## Problem to solve
Extract the lines that carry the string "pixels" from the listing.

Entries from a dataset:
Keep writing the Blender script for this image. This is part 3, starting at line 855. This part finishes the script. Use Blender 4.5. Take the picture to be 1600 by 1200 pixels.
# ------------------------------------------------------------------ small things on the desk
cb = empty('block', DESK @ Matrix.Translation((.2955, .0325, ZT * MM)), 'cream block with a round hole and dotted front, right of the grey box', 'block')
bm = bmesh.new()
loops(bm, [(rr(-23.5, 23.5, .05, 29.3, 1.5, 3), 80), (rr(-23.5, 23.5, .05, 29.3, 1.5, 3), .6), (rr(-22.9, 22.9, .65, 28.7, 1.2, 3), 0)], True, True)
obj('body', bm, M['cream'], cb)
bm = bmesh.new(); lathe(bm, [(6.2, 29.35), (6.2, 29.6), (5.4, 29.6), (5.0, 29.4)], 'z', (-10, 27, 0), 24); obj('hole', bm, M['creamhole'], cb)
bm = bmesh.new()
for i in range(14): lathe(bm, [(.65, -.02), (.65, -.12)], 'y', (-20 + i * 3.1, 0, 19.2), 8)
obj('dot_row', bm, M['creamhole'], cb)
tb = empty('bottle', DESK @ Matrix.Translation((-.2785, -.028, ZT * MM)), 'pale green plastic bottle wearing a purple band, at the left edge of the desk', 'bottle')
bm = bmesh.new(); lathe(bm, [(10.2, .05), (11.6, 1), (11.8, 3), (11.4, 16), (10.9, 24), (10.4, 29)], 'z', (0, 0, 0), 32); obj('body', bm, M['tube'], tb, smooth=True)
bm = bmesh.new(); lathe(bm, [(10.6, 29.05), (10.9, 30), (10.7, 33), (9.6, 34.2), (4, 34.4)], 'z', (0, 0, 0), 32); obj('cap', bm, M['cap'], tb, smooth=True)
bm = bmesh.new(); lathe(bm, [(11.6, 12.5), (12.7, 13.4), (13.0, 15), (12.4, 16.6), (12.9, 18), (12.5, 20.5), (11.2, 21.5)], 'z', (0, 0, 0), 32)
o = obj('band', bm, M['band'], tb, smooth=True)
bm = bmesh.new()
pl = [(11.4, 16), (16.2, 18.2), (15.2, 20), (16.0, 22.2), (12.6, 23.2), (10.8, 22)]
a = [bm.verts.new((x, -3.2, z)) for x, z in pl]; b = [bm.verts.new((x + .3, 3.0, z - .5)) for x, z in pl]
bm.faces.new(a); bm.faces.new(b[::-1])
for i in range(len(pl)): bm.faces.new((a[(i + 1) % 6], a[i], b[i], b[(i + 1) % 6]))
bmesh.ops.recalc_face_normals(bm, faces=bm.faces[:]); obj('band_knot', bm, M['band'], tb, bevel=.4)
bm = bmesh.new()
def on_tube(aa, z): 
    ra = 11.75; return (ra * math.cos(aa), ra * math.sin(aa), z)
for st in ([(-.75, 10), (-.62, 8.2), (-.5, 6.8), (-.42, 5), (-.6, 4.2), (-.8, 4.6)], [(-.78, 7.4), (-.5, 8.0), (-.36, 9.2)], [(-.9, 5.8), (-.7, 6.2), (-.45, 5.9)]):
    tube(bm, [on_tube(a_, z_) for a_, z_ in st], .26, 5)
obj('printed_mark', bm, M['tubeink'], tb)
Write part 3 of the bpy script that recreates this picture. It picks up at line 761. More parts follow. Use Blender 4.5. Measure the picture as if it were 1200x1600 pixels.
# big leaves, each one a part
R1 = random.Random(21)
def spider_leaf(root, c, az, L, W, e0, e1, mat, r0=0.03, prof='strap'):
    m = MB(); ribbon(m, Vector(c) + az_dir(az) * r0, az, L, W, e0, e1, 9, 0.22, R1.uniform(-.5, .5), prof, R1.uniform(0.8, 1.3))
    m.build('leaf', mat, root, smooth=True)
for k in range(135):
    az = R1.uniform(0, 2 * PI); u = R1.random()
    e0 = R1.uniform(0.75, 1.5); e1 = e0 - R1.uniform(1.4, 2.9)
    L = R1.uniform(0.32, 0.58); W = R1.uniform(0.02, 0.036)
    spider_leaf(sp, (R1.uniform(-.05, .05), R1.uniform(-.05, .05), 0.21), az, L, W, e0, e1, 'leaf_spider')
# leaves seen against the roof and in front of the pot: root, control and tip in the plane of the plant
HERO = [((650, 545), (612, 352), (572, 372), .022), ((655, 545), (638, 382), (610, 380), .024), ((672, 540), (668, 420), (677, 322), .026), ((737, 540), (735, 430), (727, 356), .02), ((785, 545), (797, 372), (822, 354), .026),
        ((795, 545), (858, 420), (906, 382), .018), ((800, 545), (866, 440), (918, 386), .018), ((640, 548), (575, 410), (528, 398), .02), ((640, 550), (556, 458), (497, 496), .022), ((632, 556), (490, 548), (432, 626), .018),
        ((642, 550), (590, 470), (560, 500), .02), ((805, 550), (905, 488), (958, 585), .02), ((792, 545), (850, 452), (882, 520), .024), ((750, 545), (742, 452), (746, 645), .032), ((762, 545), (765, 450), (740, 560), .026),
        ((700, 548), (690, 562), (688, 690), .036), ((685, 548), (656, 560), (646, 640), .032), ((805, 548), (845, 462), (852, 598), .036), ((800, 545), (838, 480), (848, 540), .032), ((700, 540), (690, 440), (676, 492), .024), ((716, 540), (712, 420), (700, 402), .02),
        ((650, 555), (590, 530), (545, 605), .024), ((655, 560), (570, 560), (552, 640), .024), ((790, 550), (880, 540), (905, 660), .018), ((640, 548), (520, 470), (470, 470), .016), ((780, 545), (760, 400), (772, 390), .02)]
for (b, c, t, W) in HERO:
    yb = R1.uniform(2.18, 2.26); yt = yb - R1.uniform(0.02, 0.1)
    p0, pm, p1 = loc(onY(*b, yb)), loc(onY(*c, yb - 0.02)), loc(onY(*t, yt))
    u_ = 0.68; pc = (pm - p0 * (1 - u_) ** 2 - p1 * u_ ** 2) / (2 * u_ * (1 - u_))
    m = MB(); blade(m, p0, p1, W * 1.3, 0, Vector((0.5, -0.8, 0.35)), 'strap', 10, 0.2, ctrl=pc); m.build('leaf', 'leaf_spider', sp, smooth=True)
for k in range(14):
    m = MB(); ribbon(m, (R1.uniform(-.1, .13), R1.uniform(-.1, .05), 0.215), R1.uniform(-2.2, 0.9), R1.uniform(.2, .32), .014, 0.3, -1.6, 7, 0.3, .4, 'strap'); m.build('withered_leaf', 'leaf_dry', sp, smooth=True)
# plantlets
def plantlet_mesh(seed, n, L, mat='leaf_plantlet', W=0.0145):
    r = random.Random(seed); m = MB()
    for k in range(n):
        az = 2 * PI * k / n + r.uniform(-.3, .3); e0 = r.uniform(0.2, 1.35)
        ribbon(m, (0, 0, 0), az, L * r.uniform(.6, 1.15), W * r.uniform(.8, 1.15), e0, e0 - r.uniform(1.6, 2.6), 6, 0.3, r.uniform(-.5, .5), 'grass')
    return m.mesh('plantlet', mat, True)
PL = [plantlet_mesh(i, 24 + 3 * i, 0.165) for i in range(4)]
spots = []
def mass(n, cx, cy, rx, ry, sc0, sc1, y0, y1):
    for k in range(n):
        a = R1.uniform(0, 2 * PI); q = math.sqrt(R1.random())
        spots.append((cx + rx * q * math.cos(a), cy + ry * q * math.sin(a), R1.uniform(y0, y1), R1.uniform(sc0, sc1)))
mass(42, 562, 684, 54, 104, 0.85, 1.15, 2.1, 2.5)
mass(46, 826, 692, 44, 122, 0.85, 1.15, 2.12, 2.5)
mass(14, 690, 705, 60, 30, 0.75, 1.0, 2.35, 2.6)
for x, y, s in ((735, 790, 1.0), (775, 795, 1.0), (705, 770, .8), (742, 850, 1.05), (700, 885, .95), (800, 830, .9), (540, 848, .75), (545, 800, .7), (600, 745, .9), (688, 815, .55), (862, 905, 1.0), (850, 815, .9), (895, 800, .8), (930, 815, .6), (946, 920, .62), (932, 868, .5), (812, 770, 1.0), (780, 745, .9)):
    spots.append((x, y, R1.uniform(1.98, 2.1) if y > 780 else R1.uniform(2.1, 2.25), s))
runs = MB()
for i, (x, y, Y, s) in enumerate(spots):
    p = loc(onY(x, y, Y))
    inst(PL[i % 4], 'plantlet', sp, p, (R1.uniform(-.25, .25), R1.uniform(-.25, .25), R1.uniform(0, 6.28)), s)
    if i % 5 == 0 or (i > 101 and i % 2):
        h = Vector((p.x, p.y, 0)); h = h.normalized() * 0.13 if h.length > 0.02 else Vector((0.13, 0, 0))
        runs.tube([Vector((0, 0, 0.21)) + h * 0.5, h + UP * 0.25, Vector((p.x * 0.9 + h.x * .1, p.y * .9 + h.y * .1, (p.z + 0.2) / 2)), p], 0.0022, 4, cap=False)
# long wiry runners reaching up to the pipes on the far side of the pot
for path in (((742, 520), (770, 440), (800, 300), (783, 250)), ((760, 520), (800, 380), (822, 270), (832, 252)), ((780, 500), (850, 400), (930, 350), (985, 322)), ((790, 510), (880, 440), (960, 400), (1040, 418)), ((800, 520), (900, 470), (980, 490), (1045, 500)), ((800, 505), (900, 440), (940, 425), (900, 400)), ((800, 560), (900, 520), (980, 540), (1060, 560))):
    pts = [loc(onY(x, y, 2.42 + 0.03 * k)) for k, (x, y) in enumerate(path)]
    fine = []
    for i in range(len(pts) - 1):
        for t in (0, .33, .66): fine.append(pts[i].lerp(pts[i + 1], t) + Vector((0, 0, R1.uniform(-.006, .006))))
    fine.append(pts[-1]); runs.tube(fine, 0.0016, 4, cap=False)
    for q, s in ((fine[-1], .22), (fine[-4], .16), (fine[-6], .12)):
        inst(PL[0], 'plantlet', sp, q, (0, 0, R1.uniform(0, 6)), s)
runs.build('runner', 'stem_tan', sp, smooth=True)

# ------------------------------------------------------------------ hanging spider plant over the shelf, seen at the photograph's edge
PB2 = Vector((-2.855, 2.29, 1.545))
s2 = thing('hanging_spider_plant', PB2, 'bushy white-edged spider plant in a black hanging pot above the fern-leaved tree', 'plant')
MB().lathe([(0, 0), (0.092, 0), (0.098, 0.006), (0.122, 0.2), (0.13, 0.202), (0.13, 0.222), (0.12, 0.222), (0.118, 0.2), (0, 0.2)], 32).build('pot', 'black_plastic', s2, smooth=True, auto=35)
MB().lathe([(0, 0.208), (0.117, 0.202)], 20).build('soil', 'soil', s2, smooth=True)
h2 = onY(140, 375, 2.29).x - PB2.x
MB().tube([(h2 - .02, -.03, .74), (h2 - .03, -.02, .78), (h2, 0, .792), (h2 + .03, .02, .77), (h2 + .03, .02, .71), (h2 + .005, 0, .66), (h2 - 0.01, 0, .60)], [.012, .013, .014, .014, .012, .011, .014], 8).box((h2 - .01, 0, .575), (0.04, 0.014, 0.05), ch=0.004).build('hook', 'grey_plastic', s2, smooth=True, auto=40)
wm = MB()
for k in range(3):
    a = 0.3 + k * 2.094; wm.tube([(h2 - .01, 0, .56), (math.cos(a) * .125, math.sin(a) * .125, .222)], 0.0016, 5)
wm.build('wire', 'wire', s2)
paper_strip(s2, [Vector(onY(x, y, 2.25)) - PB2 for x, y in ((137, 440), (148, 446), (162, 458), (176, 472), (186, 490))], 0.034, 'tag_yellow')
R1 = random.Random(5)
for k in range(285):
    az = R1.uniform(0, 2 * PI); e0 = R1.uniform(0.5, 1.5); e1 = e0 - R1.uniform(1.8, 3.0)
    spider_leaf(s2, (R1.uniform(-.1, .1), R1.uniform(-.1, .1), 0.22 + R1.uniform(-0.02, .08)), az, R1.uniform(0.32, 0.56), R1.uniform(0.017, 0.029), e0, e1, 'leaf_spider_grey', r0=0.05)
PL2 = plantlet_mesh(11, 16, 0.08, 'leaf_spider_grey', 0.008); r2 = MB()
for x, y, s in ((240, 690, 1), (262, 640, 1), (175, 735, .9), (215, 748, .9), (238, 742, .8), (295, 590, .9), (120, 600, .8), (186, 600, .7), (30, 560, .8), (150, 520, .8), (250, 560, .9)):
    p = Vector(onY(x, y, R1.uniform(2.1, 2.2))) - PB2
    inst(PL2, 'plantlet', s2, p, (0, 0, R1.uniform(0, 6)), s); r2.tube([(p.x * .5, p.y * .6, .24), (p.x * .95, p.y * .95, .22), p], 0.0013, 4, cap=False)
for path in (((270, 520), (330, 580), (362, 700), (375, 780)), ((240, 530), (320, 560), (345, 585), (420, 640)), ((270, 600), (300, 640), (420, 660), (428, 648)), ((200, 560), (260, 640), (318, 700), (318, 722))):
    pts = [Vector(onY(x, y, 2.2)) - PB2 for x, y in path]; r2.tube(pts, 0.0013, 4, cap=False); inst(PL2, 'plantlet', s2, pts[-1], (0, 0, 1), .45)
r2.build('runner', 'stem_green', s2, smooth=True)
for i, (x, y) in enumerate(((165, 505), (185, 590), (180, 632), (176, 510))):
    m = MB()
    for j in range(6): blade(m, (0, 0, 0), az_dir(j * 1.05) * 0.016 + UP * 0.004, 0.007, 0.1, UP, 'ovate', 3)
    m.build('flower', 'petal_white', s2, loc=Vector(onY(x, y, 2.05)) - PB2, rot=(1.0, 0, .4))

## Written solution
Keep writing the Blender script for this image. This is part 3, starting at line 855. This part finishes the script. Use Blender 4.5. Take the picture to be 1600 by 1200 pixels.
Write part 3 of the bpy script that recreates this picture. It picks up at line 761. More parts follow. Use Blender 4.5. Measure the picture as if it were 1200x1600 pixels.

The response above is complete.